During the late ‘80s and early ‘90s non-union contractors saw record profits as a result of their competitive advantage. Funny thing though, as the price of labor fell, and as the subcontractors’ bids became more competitive, home prices continued to rise. In 1974, when I entered the

work force, a journeymen plasterer in the union was making about $15 per hour, plus some modest benefits. An average three-bedroom home cost well under $50,000, even in southern California. By the end of “trickle-down economics” in the late ‘80s, the average non-union plasterer or drywaller was making about the same $15 per hour and the average home in California now cost about $150,000. I may not be a CPA, but I could see things weren’t adding up for the working class.

As the ‘90s continued and the union vs. non-union market generally settled along the boundary lines of commercial vs. residential work, non-union contractors found they were now in competition against each other and no longer had the advantage of simply lower labor costs-everyone could pay what they wanted and the free market system of supply and demand was in full force and effect. So how could an enterprising employer in an almost totally non-union environment retain a financial advantage over their competition? Where could they find workers who were willing to work for even less than the ones they already had?


We all remember the words of the Jewish-American poet, Emma Lazarus which are memorialized at the base of the Statue of Liberty:

“Give me your tired, your poor,
Your huddled masses yearning to breathe free,
The wretched refuse of your teeming shore.
Send these, the homeless, tempest-tost to me,
I lift my lamp beside the golden door!”

The contribution of immigrants to American’s building trades is beyond measure. The hard work and craftsmanship of those who have come from faraway lands has shaped our architecture and our culture. America would not be what it is today without their contribution, and unless you are a native-American, you probably have personally benefited from your ancestor’s immigration to this land. But the exploitation of immigrants is not supposed to be part of the plan.

Many non-union employers found a source for lower-cost workers in the undocumented immigrant. Here was a source of labor that worked hard, asked few questions, and because so many were here “illegally” (estimated at above 12 million) they would avoid contact with pesky union or government officials inquiring about things like wages and conditions. During the 1990s I was one of those union officials, and I can tell stories of abuse and exploitation that would curl your hair.

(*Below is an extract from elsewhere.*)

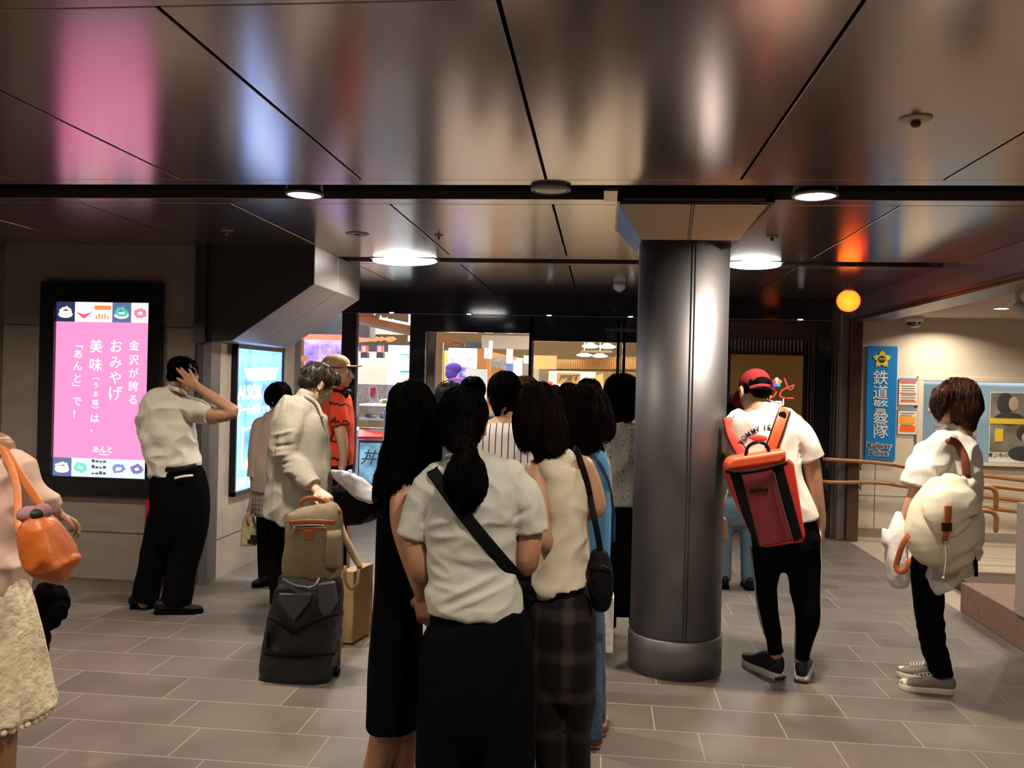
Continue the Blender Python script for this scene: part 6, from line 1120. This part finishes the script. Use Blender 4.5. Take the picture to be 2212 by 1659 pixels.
b = B(); q = P(2045, 1138, 4.352); b.box(q.x-.024, q.x+.024, q.y-.004, q.y+.004, q.z-.022, q.z+.022); b.put('buckle', mat('dark_buckle', (.05, .03, .02), .3, .6), t, bevel=.003)
B().tube([P(2042, 1180, 4.37), P(2044, 1205, 4.37), P(2039, 1245, 4.38)], .003, n=8).put('draw_cord', M_rub, t, True); B().ell(P(2038, 1248, 4.38), (.008, .006, .006), 10).put('cord_knot', M_rub, t)
pp = drape(sh, [(2048, 950), (2066, 955), (2080, 978), (2086, 1005), (2088, 1035)], .012, 4); ribbon(B(), [W.p(2030, 945, -.02)]+pp+[P(2094, 1048, 4.55)], .040, .003).put('leather_strap', mat('dark_tan_leather', (.20, .05, .022), .45), t, True)
ribbon(B(), [P(1962, 1155, 4.46), P(1950, 1175, 4.44), P(1940, 1205, 4.44), P(1936, 1225, 4.44), P(1946, 1236, 4.43), P(1958, 1228, 4.43), P(1962, 1206, 4.44)], .030, .004).put('leather_strap', M_lea, t, True)
ribbon(B(), [P(2098, 1195, 4.60), P(2108, 1215, 4.62), P(2108, 1245, 4.64)], .02, .003).put('rear_strap', M_strap, t, True)
t = thing('white_carrier_bag', 'white plastic carrier bag held low in front of the canvas rucksack wearer', 'bag', P(1938, 1260, 4.62)); W2.Y = 4.62; W2.t = t
b = B(); W2.trace(b, [(1112, 1934, 1950, 0, .02), (1135, 1922, 1956, 0, .05), (1165, 1916, 1958, 0, .07), (1210, 1914, 1960, 0, .085), (1250, 1918, 1962, 0, .07)], sq=2.4); b.tube([P(1918, 1170, 4.62), P(1910, 1145, 4.62)], [.03, .015]); b.blob('film', mat('film_white2', (.74, .73, .72), .3, bump=(14, .3, .02)), t, .007, 2, folds(.007, (9, 9, 3), 98, None, .001))
# ================================================================ luggage
t = thing('trolley_case', 'black wheeled trolley bag standing on the floor under the khaki backpack', 'suitcase', P(650, 1475, 4.35)); W2.Y = 4.42; W2.t = t
M_ny = mat('nylon_black', (.010, .010, .012), .5, bump=(120, .35, .003), spec=.35); M_ny2 = mat('nylon_grey', (.045, .045, .05), .38, bump=(40, .4, .006))
b = B(); W2.trace(b, [(1246, 612, 733, .02, .11), (1270, 606, 735, 0, .14), (1330, 590, 734, 0, .15), (1400, 578, 728, 0, .155), (1440, 572, 726, 0, .155), (1468, 575, 722, 0, .15)], sq=4, cap='flat'); cs = b.blob('case_body', M_ny, t, .008, 4, folds(.006, (9, 9, 9), 101))
b = B(); b.prism([P(600, 1282, 4.255), P(672, 1282, 4.255), P(668, 1300, 4.25), P(634, 1344, 4.25), P(608, 1308, 4.25)], (0, .02, 0)); b.put('front_flap', M_ny2, t, bevel=.008, seg=3)
b = B(); b.prism([P(684, 1262, 4.27), P(722, 1256, 4.27), P(728, 1300, 4.265), P(700, 1340, 4.265), P(686, 1310, 4.265)], (0, .03, 0)); b.put('side_pocket', M_ny2, t, bevel=.01, seg=3)
for pts in (((584, 1335), (610, 1350), (632, 1368)), ((632, 1368), (690, 1338), (730, 1325)), ((572, 1412), (620, 1418), (724, 1412)), ((582, 1345), (578, 1400))): ribbon(B(), [P(x, y, 4.252) for x, y in pts], .018, .004).put('compression_strap', M_strap, t, True)
b = B(); b.tube([P(612, 1252, 4.30), P(640, 1266, 4.26), P(676, 1268, 4.26), P(690, 1250, 4.30)], .008, n=10, sub=4); b.put('grab_handle', M_ny2, t, True)
for x in (618, 726): B().tube([P(x, 1130, 4.58), P(x, 1250, 4.58)], .007, n=10).put('pull_rod', M_bmetal, t, True)
for x, y in ((586, 1468), (716, 1462), (590, 1455), (712, 1450)):
    q = PZ(x, y+12, 0.0); B().lathe((q.x-.012, q.y+.1, .024), [(.018, 0), (.024, .004), (.024, .020), (.018, .024)], 18, (1, 0, 0)).put('wheel', M_blacks, t, True)
t = thing('khaki_backpack', 'khaki canvas backpack with brown leather zip band on top of the trolley bag', 'backpack', P(676, 1243, 4.4)); W2.Y = 4.42; W2.t = t
M_kh = mat('khaki_canvas', (.19, .145, .085), .85, bump=(200, .4, .002), var=(120, (.15, .11, .065))); M_bl = mat('belt_leather', (.27, .07, .022), .38, bump=(50, .1, .002))
b = B(); W2.trace(b, [(1092, 640, 716, 0, .06), (1104, 628, 732, 0, .09), (1130, 623, 737, 0, .105), (1180, 620, 737, 0, .11), (1225, 614, 736, 0, .115), (1243, 616, 732, 0, .11)], sq=3.4, cap='flat'); kb_ = b.blob('bag_body', M_kh, t, .007, 4, folds(.003, (7, 7, 7), 102))
ribbon(B(), drape(kb_, [(626, 1131), (650, 1128), (690, 1128), (722, 1130)], .003, 3), .030, .004, (0, 1, 0)).put('leather_band', M_bl, t, True); ribbon(B(), drape(kb_, [(634, 1143), (660, 1142), (704, 1142)], .003, 3), .018, .003).put('leather_band', M_bl, t, True)
b = B(); b.tube(drape(kb_, [(632, 1136), (672, 1134), (700, 1135)], .008, 3), .003, n=8, sub=1); b.put('zip', M_steel, t, True)
q = drape(kb_, [(667, 1156), (667.1, 1156)], .004, 1)[0]; B().box(q.x-.022, q.x+.022, q.y-.004, q.y+.004, q.z-.026, q.z+.026).put('leather_label', M_bl, t, bevel=.002)
b = B(); b.tube([P(636, 1140, 4.29), P(633, 1156, 4.285)], .005, n=8); b.put('zip_pull', M_steel, t, True)
b = B(); pp = [P(650, 1092, 4.42), P(656, 1080, 4.42), P(676, 1076, 4.42), P(700, 1083, 4.42), P(712, 1096, 4.42)]; ribbon(b, pp, .026, .005); b.put('top_handle', M_bl, t, True); b = B(); ribbon(b, [P(700, 1078, 4.5), P(720, 1092, 4.44), P(736, 1108, 4.40)], .022, .004); b.put('leather_edge', M_bl, t, True)
b = B(); W2.trace(b, [(1146, 708, 735, -.085, .03), (1190, 706, 737, -.09, .034), (1226, 704, 735, -.09, .03)], sq=4, cap='flat'); b.put('side_pocket', M_kh, t, True); b = B(); b.tube([P(734, 1125, 4.46), P(745, 1160, 4.46), P(762, 1195, 4.47), P(776, 1222, 4.48)], [.014, .018, .022, .016], [.01]*4, ref=(1, 0, 0), n=12, sub=4); b.put('shoulder_strap', mat('strap_beige', (.50, .40, .26), .8, bump=(60, .5, .004)), t, True); B().ell(P(777, 1224, 4.48), (.014, .01, .014), 10).put('strap_tip', M_bl, t, True)
t = thing('carton', 'tall kraft cardboard carton standing behind the trolley bag with a carrying strap', 'box', P(755, 1370, 5.0))
b = B(); a = P(736, 1235, 4.95); c = P(772, 1235, 4.95); b.prism([(a.x, 4.95, 0.01), (c.x-.02, 4.95, .01), (c.x+.03, 5.2, .01), (a.x+.05, 5.2, .01)], (0, 0, P(755, 1238, 4.95).z)); b.put('carton_body', mat('kraft', (.42, .27, .12), .75, bump=(20, .05, .002)), t, bevel=.003)
b = B(); ribbon(b, [P(746, 1222, 4.85), P(745, 1250, 4.85), P(757, 1272, 4.85), P(773, 1258, 4.85), P(774, 1215, 4.88)], .022, .003); b.put('carrying_strap', mat('strap_taupe', (.17, .12, .08), .7), t, True)
# ================================================================ farther queue heads and torsos
def queue(label, x, y, Y, h, wpx, shirt, hm, top=(), seed=1, yaw=0, pitch=-6, hh='short', m=M_skin, nose=0, pants=None, sc=1.0, hs=None, skirt=False, sm=None):
    W = Who(label, x, y, Y, h); k = wpx; W.k = sc; u_ = 1/mpp(Y)
    hy = y; zc = W.p(x, hy).z; W.head(x, hy, yaw, pitch, 0, 0, neck=[(x, hy+.11*u_, 0), (x, hy+.17*u_, 0)], face=abs(yaw) > 60)
    R_ = lambda z, half: (W.zy(zc-z), x-half*u_, x+half*u_)
    shr = [(*R_(.155, .06), 0, .05), (*R_(.185, .15), 0, .08), (*R_(.24, .19), 0, .10), (*R_(.36, .18), 0, .11), (*R_(.52, .16), 0, .11), (*R_(.66, .17), 0, .12)]
    W.core(shr[1:]); 
    for s_ in (-1, 1): W.limb(W.b, ((x+s_*.17*u_, W.zy(zc-.25)), (x+s_*.20*u_, W.zy(zc-.42)), (x+s_*.19*u_, W.zy(zc-.55), .04), (x+s_*.14*u_, W.zy(zc-.56), .22)), [.05, .042, .036, .028])
    for s_ in (-1, 1): W.hand(W.b, W.p(x+s_*.14*u_, W.zy(zc-.56), .22), (-s_*.3, .9, .2), (0, 0, 1), -s_, 40)
    W.limb(W.b, ((x-.08*u_, W.zy(zc-.7)), (x-.09*u_, W.zy(.45)), (x-.09*u_, W.zy(.08))), [.08, .055, .035]); W.limb(W.b, ((x+.08*u_, W.zy(zc-.7)), (x+.09*u_, W.zy(.45)), (x+.09*u_, W.zy(.08))), [.08, .055, .035]); W.body(m, .008)
    b = B(); W.trace(b, shr, cap=('round', 'flat'))
    for s_ in (-1, 1): W.limb(b, ((x+s_*.15*u_, W.zy(zc-.225)), (x+s_*.19*u_, W.zy(zc-.33)), (x+s_*.205*u_, W.zy(zc-.42))), [.065, .062, .058], cap=('round', 'flat'))
    sh = b.blob('top', shirt, W.t, .010, 2, folds(.007, (8, 8, 4), seed))
    b = B(); W.trace(b, [(*R_(.60, .14), 0, .10), (*R_(.72, .18), 0, .13), (*R_(.82, .185), 0, .13)])
    for s_ in (-1, 1): W.trace(b, [(W.zy(zc-.78), x+(s_*.09-.09)*u_, x+(s_*.09+.09)*u_, 0, .10), (W.zy(.4), x+(s_*.10-.07)*u_, x+(s_*.10+.07)*u_, 0, .08), (W.zy(.06), x+(s_*.10-.06)*u_, x+(s_*.10+.06)*u_, 0, .07)], cap=('round', 'flat'))
    if skirt: W.trace(b, [(W.zy(zc-.78), x-.17*u_, x+.17*u_, 0, .13), (W.zy(.5), x-.19*u_, x+.19*u_, 0, .13), (W.zy(.07), x-.2*u_, x+.2*u_, 0, .13)][:2]+[(W.zy(.15), x-.2*u_, x+.2*u_, 0, .13)], cap=('round', 'flat'))
    b.blob('trousers', pants or M_blackc, W.t, .012, 2)
    for s_ in (-1, 1): q = W.p(x+s_*.10*u_, W.zy(0)); shoe(W, (q.x, q.y-.08, 0), (q.x, q.y+.16, 0), 'shoe', sm or M_blacks, M_rub if sm else M_blackc, .10, .09)
    b = B(); f = W.hf; b.ell(f(0, -.022, .032), (.088, .104, .094), 24, W.hR)
    if hh == 'short': b.ell(f(0, -.058, -.03), (.07, .045, .055), 18, W.hR)
    elif hh == 'bob': W.trace(b, hs or [(*R_(-.02, .095), 0, .10), (*R_(.05, .10), -.01, .10), (*R_(.10, .09), -.01, .08)], n=24)
    hair(W, b, hm, 160, .16, vox=.009, seed=seed, amp=.005, scale=(26, 26, 8), wisp=.02 if hh == 'bob' else 0, out=.005); return W, sh
M_stripe = cloth('striped_blouse', (.60, .57, .56)); nt = M_stripe.node_tree; wv = nt.nodes.new('ShaderNodeTexWave'); wv.inputs['Scale'].default_value = 9; wv.bands_direction = 'X'; tc = nt.nodes.new('ShaderNodeTexCoord'); nt.links.new(tc.outputs['Object'], wv.inputs['Vector']); rr = nt.nodes.new('ShaderNodeValToRGB'); rr.color_ramp.elements[0].position = .04; rr.color_ramp.elements[0].color = (.06, .05, .07, 1); rr.color_ramp.elements[1].position = .12; rr.color_ramp.elements[1].color = (.62, .58, .58, 1); nt.links.new(wv.outputs['Fac'], rr.inputs[0]); nt.links.new(rr.outputs[0], nt.nodes['Principled BSDF'].inputs['Base Color'])
queue('person with black chin-length hair in a white blouse with thin dark vertical stripes', 1091, 852, 4.75, 1.58, 70, M_stripe, M_hair, seed=111, hh='bob', hs=[(835, 1056, 1124, 0, .09), (865, 1056, 1122, 0, .09), (885, 1064, 1112, 0, .06)])
M_speck = mat('speckled_grey', (.30, .29, .275), .85, var=(70, (.05, .05, .05), (1, 1, 1), .60, .66))
W, sh = queue('person with a black bob in a grey speckled top half hidden behind the column', 1345, 862, 5.42, 1.62, 72, M_speck, M_hair, seed=112, hh='bob', skirt=True, sm=M_conv, hs=[(840, 1304, 1384, 0, .10), (875, 1306, 1384, 0, .10), (898, 1312, 1372, 0, .07)])
M_dark1 = cloth('navy_top', (.05, .06, .09)); M_dark2 = cloth('grey_top', (.12, .11, .11)); M_dark3 = cloth('brown_top', (.12, .07, .045))
queue('person with short dark hair in front of the white shop panel, beyond the ponytail', 1022, 850, 6.2, 1.58, 48, M_dark2, M_hair, seed=113)
queue('person with bluish short dark hair just left of the ponytail head', 972, 866, 5.4, 1.52, 56, M_dark1, hair_mat('hair_blueblack', (.018, .025, .045), .4, .4), seed=114)
queue('person with short black hair behind the striped blouse', 1108, 845, 6.9, 1.60, 50, M_dark2, M_hair, seed=115)
queue('person with brown hair glimpsed behind the dark brown bob, by the door post', 1134, 856, 5.3, 1.56, 45, M_dark3, hair_mat('hair_tawny', (.16, .07, .03)), seed=116)
queue('person with shoulder-length black hair, far down the queue under the calligraphy board', 1229, 860, 7.0, 1.53, 44, M_dark2, M_hair, seed=117, hh='bob')
queue('person with short black hair next to the door post, above the blue tunic', 1272, 858, 5.9, 1.56, 52, M_dark1, M_hair, seed=118)
queue('person with short black hair behind the greying man in the blazer', 652, 822, 8.65, 1.58, 40, M_dark2, M_hair, seed=119)
queue('small distant shop clerk with black hair below the calligraphy board', 1199, 846, 15.5, 1.50, 14, M_dark1, M_hair, seed=120)
W, sh = queue('person with dark hair and blue jeans standing beyond the column', 1590, 885, 6.9, 1.53, 36, M_dark2, M_hairr, seed=121, hh='bob', pants=cloth('mid_denim', (.11, .17, .25), var=(60, (.16, .23, .32))), yaw=-20)
t = thing('brown_handbag', 'small brown handbag hanging just right of the column', 'bag', P(1566, 1170, 6.5)); b = B(); b.prism([P(1556, 1118, 6.5), P(1570, 1118, 6.5), P(1575, 1168, 6.5), P(1552, 1170, 6.5)], (0, .10, 0)); b.put('bag_body', mat('brown_bag', (.25, .13, .07), .6), t, bevel=.02, seg=3); b = B(); b.tube([P(1560, 1120, 6.55), P(1566, 1085, 6.55), P(1572, 1060, 6.6)], .006); b.put('strap', bpy.data.materials['brown_bag'], t, True)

As a direct result of the almost unlimited supply of undocumented workers willing to cross our border for a job-any job at any wage-conditions in the construction industry have remained stagnant, especially in the residential market. Today, over 30 years since I first joined a union, an undocumented worker performing plaster or drywall work is lucky to be making that same $15 an hour we made so long ago; and the cost of a home today? Well, try an average price of over $300,000.<


There is no question in anyone’s mind that our nation’s immigration policy is broken, and that immediate steps need to be taken to fix the problem. Enforcement of our border security must also be accompanied by fair and effective enforcement of our existing immigration laws, as well as fair and equal enforcement of federal and state labor and employment laws. Perhaps a mandatory electronic work-eligibility verification system is needed, accompanied by strong and effective procedures designed to protect personal and civil rights.

It is time to stop the exploitation of undocumented immigrants, and seriously address immigration reform. A career in the building trades should be something worthy of a middle class wage; it should not be compared to picking fruit. It is time to remember the values of the “Greatest Generation” and what was most important to them; our freedom and the American way of life. It is time to revisit the importance of re-establishing the “American Dream” for every one of us who earns a living in the walls and ceiling industry. After all, a “working class hero” should be able to make a good living in America.